[START]
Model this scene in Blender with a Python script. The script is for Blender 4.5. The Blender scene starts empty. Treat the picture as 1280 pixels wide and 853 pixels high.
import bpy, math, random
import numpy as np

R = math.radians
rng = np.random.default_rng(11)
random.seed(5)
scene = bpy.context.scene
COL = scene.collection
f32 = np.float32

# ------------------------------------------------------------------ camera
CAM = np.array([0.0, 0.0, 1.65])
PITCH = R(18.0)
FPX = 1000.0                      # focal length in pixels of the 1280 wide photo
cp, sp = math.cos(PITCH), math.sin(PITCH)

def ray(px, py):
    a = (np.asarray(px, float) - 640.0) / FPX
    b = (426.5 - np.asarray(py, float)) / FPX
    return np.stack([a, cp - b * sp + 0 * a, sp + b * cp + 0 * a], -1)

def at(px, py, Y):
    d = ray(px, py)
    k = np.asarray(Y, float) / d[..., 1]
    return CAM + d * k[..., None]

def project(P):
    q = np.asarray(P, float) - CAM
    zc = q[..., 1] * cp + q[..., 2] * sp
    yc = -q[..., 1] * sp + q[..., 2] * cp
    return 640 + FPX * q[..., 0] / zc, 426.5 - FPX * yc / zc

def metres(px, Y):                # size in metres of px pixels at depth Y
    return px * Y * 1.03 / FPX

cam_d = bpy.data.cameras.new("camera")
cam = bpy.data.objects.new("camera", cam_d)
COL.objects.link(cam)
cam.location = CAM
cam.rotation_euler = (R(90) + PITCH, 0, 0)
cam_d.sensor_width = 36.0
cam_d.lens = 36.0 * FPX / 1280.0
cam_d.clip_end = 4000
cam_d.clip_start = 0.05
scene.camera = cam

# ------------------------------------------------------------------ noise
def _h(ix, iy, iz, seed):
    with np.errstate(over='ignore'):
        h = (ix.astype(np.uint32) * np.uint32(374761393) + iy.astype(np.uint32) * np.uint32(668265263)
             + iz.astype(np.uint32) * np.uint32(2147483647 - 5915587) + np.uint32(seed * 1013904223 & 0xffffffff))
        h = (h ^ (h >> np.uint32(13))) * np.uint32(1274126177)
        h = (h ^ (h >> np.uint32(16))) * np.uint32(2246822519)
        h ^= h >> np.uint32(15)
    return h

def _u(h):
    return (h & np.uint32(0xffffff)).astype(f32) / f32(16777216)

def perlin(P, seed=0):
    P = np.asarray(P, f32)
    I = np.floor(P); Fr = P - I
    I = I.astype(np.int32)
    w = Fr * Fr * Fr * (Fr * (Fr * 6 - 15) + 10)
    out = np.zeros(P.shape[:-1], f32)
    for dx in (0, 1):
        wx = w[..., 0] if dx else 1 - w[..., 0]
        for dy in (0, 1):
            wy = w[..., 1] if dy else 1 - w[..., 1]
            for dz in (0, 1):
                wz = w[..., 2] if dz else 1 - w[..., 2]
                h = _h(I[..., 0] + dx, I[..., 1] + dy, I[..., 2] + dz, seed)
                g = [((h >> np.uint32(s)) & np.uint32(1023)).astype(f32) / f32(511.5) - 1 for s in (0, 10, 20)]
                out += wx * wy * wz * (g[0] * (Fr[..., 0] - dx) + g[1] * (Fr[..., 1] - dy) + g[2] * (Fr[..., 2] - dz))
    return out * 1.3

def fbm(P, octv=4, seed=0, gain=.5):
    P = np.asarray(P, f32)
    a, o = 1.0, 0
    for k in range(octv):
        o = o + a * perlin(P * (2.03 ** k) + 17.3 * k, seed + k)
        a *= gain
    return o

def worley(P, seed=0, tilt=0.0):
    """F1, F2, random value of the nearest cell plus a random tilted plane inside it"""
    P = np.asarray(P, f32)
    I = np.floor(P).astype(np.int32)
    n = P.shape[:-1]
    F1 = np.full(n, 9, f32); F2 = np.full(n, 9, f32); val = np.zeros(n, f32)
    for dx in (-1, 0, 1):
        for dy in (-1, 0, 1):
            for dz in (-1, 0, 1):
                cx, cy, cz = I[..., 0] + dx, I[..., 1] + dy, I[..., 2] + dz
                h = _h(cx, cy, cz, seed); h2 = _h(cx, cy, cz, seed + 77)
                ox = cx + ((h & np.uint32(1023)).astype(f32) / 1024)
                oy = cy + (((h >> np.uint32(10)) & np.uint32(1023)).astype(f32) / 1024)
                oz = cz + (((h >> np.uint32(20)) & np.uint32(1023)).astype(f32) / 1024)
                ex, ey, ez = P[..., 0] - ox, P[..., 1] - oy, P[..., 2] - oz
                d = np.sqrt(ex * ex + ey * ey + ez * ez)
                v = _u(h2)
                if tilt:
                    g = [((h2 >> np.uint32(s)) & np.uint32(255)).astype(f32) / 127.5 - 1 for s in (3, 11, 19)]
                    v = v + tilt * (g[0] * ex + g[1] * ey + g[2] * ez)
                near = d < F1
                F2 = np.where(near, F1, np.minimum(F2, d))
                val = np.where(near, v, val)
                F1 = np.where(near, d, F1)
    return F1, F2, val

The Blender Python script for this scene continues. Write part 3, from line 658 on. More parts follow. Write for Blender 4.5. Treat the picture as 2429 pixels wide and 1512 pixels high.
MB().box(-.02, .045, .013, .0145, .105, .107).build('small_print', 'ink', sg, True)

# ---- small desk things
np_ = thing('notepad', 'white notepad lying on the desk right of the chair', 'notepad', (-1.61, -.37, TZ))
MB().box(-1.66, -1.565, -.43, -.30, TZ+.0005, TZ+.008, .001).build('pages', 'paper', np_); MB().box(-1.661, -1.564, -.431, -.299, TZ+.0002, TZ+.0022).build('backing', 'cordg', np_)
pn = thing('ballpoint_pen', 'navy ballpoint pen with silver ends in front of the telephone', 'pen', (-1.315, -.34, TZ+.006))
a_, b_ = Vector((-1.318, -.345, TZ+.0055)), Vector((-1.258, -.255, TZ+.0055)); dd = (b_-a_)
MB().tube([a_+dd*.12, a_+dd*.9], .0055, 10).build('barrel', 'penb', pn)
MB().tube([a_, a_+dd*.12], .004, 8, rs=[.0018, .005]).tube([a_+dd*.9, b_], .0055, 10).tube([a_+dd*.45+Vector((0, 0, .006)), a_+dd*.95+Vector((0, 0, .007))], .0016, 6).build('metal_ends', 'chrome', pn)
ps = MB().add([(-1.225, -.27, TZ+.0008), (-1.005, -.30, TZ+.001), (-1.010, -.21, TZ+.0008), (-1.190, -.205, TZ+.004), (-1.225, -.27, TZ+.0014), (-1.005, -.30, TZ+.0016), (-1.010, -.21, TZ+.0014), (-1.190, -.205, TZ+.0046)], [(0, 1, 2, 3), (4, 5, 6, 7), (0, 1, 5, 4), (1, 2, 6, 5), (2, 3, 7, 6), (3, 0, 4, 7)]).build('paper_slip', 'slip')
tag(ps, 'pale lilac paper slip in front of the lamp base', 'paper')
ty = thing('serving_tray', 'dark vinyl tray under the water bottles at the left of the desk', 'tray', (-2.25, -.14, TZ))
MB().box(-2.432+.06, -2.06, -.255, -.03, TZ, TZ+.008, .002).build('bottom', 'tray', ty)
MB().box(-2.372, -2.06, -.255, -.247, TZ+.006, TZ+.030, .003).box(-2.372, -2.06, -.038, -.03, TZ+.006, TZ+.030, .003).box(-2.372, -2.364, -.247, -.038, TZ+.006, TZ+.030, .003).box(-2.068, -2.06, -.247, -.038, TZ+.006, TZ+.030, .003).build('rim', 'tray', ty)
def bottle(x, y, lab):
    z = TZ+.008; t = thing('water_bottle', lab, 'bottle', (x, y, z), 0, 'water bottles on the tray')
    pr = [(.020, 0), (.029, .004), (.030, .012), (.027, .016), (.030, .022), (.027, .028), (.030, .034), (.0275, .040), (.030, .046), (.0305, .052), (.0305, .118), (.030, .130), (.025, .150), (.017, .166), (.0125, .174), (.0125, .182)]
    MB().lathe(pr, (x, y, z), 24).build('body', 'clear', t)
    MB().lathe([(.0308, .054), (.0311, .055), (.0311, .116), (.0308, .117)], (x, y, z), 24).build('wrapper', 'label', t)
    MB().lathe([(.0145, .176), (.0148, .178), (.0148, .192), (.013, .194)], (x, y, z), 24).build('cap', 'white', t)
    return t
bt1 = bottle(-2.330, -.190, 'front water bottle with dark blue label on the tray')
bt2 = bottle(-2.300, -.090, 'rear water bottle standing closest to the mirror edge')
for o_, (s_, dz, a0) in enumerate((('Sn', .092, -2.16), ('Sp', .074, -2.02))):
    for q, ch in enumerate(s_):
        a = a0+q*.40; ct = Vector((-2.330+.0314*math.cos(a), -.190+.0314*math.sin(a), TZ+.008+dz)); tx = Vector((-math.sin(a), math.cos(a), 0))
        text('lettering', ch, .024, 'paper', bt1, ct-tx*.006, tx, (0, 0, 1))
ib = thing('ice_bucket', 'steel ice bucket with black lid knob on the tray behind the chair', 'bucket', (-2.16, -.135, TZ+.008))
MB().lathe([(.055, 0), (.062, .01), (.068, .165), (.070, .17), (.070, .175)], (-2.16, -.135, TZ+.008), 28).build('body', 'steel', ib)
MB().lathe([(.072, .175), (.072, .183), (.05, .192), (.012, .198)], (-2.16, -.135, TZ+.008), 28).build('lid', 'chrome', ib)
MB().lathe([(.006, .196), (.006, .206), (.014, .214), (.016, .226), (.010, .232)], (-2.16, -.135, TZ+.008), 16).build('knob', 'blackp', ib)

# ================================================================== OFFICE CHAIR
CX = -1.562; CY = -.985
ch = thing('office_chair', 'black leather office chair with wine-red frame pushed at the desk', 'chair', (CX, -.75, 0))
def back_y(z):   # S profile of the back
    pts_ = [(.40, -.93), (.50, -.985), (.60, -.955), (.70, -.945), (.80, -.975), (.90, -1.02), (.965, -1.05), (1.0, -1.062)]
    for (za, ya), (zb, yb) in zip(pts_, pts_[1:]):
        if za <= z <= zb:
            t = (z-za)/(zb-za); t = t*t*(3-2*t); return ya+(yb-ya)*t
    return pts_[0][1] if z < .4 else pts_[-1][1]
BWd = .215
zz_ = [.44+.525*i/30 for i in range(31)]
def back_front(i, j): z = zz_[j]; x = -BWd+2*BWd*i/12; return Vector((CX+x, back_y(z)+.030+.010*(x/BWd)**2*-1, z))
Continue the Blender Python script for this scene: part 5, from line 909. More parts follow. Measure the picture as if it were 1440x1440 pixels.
[END]
* [Required task]:
The first line of the records and every line down to the line with "f32 = np.float32" must be quoted exactly; leave out all else.

* [Correct answer]:
Model this scene in Blender with a Python script. The script is for Blender 4.5. The Blender scene starts empty. Treat the picture as 1280 pixels wide and 853 pixels high.
import bpy, math, random
import numpy as np

R = math.radians
rng = np.random.default_rng(11)
random.seed(5)
scene = bpy.context.scene
COL = scene.collection
f32 = np.float32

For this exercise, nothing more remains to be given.